# Information supplied start

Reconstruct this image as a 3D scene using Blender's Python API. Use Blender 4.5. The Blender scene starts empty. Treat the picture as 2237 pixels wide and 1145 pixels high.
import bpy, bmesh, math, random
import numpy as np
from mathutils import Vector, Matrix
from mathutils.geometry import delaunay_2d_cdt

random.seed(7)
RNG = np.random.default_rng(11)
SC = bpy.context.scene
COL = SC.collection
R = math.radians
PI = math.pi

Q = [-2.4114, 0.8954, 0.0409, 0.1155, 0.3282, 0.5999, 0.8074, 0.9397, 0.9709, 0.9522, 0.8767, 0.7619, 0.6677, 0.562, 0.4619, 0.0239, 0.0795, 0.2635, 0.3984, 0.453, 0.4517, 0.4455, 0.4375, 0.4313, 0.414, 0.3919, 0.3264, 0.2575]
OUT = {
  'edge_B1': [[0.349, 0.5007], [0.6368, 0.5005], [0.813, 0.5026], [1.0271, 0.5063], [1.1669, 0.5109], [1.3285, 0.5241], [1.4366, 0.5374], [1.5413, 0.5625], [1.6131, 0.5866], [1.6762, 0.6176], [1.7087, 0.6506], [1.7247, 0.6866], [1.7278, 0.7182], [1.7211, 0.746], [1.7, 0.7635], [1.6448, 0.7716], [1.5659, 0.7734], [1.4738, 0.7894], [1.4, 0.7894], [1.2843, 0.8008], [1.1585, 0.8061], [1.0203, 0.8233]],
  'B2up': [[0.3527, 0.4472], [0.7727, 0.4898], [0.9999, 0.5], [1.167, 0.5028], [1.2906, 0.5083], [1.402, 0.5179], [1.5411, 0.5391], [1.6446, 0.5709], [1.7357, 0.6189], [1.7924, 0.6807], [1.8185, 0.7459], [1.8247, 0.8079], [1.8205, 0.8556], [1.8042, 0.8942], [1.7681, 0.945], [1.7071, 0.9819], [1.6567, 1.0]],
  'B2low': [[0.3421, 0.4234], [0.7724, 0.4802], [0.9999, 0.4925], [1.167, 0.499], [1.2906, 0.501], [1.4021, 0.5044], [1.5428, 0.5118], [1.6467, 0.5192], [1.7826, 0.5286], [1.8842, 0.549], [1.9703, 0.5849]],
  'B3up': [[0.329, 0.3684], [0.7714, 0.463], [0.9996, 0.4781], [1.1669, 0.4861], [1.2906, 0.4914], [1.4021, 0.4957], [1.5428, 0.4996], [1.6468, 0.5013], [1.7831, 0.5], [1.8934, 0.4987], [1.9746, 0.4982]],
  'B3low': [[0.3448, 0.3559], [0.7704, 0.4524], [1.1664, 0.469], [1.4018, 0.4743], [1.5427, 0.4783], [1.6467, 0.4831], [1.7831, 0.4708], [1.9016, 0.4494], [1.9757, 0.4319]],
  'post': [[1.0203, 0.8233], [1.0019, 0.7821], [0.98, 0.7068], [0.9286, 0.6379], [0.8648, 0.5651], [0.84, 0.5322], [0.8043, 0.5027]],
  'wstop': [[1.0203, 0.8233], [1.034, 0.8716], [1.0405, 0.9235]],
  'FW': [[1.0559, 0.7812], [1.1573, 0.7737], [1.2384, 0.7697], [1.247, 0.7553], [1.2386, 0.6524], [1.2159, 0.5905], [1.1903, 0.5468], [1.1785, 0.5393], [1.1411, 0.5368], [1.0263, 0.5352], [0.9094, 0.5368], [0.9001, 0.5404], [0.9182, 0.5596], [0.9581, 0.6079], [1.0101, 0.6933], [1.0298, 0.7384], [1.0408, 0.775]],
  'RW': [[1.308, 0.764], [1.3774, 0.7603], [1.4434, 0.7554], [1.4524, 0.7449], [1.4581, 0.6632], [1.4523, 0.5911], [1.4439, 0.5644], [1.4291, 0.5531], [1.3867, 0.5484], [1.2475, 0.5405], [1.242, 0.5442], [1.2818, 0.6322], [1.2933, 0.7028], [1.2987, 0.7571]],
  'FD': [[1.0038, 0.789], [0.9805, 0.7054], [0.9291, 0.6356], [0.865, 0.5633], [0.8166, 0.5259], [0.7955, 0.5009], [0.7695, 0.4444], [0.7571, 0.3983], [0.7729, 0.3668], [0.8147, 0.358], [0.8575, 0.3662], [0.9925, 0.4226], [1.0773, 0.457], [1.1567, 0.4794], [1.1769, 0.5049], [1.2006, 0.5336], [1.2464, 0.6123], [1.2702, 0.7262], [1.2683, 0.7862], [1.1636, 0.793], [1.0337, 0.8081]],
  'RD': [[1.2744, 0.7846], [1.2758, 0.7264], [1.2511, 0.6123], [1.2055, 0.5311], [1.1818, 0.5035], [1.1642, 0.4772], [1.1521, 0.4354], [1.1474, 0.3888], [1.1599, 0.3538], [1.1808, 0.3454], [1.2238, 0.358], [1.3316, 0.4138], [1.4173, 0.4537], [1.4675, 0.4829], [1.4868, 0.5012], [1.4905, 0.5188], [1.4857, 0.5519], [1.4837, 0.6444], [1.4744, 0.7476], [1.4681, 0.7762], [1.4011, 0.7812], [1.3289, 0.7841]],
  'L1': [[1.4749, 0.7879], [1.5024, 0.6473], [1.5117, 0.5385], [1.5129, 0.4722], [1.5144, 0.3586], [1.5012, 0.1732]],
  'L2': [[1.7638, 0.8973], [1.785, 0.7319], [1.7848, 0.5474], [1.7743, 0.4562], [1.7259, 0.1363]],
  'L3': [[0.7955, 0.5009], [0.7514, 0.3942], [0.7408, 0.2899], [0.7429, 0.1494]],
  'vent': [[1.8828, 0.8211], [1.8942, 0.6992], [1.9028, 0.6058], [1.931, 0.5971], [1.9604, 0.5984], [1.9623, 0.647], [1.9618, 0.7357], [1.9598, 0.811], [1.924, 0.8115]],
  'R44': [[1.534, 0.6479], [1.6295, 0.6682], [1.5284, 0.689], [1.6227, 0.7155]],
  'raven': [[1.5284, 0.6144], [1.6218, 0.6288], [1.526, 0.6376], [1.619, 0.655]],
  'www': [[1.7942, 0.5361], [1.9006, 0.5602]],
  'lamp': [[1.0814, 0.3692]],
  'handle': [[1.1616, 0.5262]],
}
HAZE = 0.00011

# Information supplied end

§ Goal: Retype the whole listing, matching it exactly.

§ Exercise answer:
Reconstruct this image as a 3D scene using Blender's Python API. Use Blender 4.5. The Blender scene starts empty. Treat the picture as 2237 pixels wide and 1145 pixels high.
import bpy, bmesh, math, random
import numpy as np
from mathutils import Vector, Matrix
from mathutils.geometry import delaunay_2d_cdt

random.seed(7)
RNG = np.random.default_rng(11)
SC = bpy.context.scene
COL = SC.collection
R = math.radians
PI = math.pi

Q = [-2.4114, 0.8954, 0.0409, 0.1155, 0.3282, 0.5999, 0.8074, 0.9397, 0.9709, 0.9522, 0.8767, 0.7619, 0.6677, 0.562, 0.4619, 0.0239, 0.0795, 0.2635, 0.3984, 0.453, 0.4517, 0.4455, 0.4375, 0.4313, 0.414, 0.3919, 0.3264, 0.2575]
OUT = {
  'edge_B1': [[0.349, 0.5007], [0.6368, 0.5005], [0.813, 0.5026], [1.0271, 0.5063], [1.1669, 0.5109], [1.3285, 0.5241], [1.4366, 0.5374], [1.5413, 0.5625], [1.6131, 0.5866], [1.6762, 0.6176], [1.7087, 0.6506], [1.7247, 0.6866], [1.7278, 0.7182], [1.7211, 0.746], [1.7, 0.7635], [1.6448, 0.7716], [1.5659, 0.7734], [1.4738, 0.7894], [1.4, 0.7894], [1.2843, 0.8008], [1.1585, 0.8061], [1.0203, 0.8233]],
  'B2up': [[0.3527, 0.4472], [0.7727, 0.4898], [0.9999, 0.5], [1.167, 0.5028], [1.2906, 0.5083], [1.402, 0.5179], [1.5411, 0.5391], [1.6446, 0.5709], [1.7357, 0.6189], [1.7924, 0.6807], [1.8185, 0.7459], [1.8247, 0.8079], [1.8205, 0.8556], [1.8042, 0.8942], [1.7681, 0.945], [1.7071, 0.9819], [1.6567, 1.0]],
  'B2low': [[0.3421, 0.4234], [0.7724, 0.4802], [0.9999, 0.4925], [1.167, 0.499], [1.2906, 0.501], [1.4021, 0.5044], [1.5428, 0.5118], [1.6467, 0.5192], [1.7826, 0.5286], [1.8842, 0.549], [1.9703, 0.5849]],
  'B3up': [[0.329, 0.3684], [0.7714, 0.463], [0.9996, 0.4781], [1.1669, 0.4861], [1.2906, 0.4914], [1.4021, 0.4957], [1.5428, 0.4996], [1.6468, 0.5013], [1.7831, 0.5], [1.8934, 0.4987], [1.9746, 0.4982]],
  'B3low': [[0.3448, 0.3559], [0.7704, 0.4524], [1.1664, 0.469], [1.4018, 0.4743], [1.5427, 0.4783], [1.6467, 0.4831], [1.7831, 0.4708], [1.9016, 0.4494], [1.9757, 0.4319]],
  'post': [[1.0203, 0.8233], [1.0019, 0.7821], [0.98, 0.7068], [0.9286, 0.6379], [0.8648, 0.5651], [0.84, 0.5322], [0.8043, 0.5027]],
  'wstop': [[1.0203, 0.8233], [1.034, 0.8716], [1.0405, 0.9235]],
  'FW': [[1.0559, 0.7812], [1.1573, 0.7737], [1.2384, 0.7697], [1.247, 0.7553], [1.2386, 0.6524], [1.2159, 0.5905], [1.1903, 0.5468], [1.1785, 0.5393], [1.1411, 0.5368], [1.0263, 0.5352], [0.9094, 0.5368], [0.9001, 0.5404], [0.9182, 0.5596], [0.9581, 0.6079], [1.0101, 0.6933], [1.0298, 0.7384], [1.0408, 0.775]],
  'RW': [[1.308, 0.764], [1.3774, 0.7603], [1.4434, 0.7554], [1.4524, 0.7449], [1.4581, 0.6632], [1.4523, 0.5911], [1.4439, 0.5644], [1.4291, 0.5531], [1.3867, 0.5484], [1.2475, 0.5405], [1.242, 0.5442], [1.2818, 0.6322], [1.2933, 0.7028], [1.2987, 0.7571]],
  'FD': [[1.0038, 0.789], [0.9805, 0.7054], [0.9291, 0.6356], [0.865, 0.5633], [0.8166, 0.5259], [0.7955, 0.5009], [0.7695, 0.4444], [0.7571, 0.3983], [0.7729, 0.3668], [0.8147, 0.358], [0.8575, 0.3662], [0.9925, 0.4226], [1.0773, 0.457], [1.1567, 0.4794], [1.1769, 0.5049], [1.2006, 0.5336], [1.2464, 0.6123], [1.2702, 0.7262], [1.2683, 0.7862], [1.1636, 0.793], [1.0337, 0.8081]],
  'RD': [[1.2744, 0.7846], [1.2758, 0.7264], [1.2511, 0.6123], [1.2055, 0.5311], [1.1818, 0.5035], [1.1642, 0.4772], [1.1521, 0.4354], [1.1474, 0.3888], [1.1599, 0.3538], [1.1808, 0.3454], [1.2238, 0.358], [1.3316, 0.4138], [1.4173, 0.4537], [1.4675, 0.4829], [1.4868, 0.5012], [1.4905, 0.5188], [1.4857, 0.5519], [1.4837, 0.6444], [1.4744, 0.7476], [1.4681, 0.7762], [1.4011, 0.7812], [1.3289, 0.7841]],
  'L1': [[1.4749, 0.7879], [1.5024, 0.6473], [1.5117, 0.5385], [1.5129, 0.4722], [1.5144, 0.3586], [1.5012, 0.1732]],
  'L2': [[1.7638, 0.8973], [1.785, 0.7319], [1.7848, 0.5474], [1.7743, 0.4562], [1.7259, 0.1363]],
  'L3': [[0.7955, 0.5009], [0.7514, 0.3942], [0.7408, 0.2899], [0.7429, 0.1494]],
  'vent': [[1.8828, 0.8211], [1.8942, 0.6992], [1.9028, 0.6058], [1.931, 0.5971], [1.9604, 0.5984], [1.9623, 0.647], [1.9618, 0.7357], [1.9598, 0.811], [1.924, 0.8115]],
  'R44': [[1.534, 0.6479], [1.6295, 0.6682], [1.5284, 0.689], [1.6227, 0.7155]],
  'raven': [[1.5284, 0.6144], [1.6218, 0.6288], [1.526, 0.6376], [1.619, 0.655]],
  'www': [[1.7942, 0.5361], [1.9006, 0.5602]],
  'lamp': [[1.0814, 0.3692]],
  'handle': [[1.1616, 0.5262]],
}
HAZE = 0.00011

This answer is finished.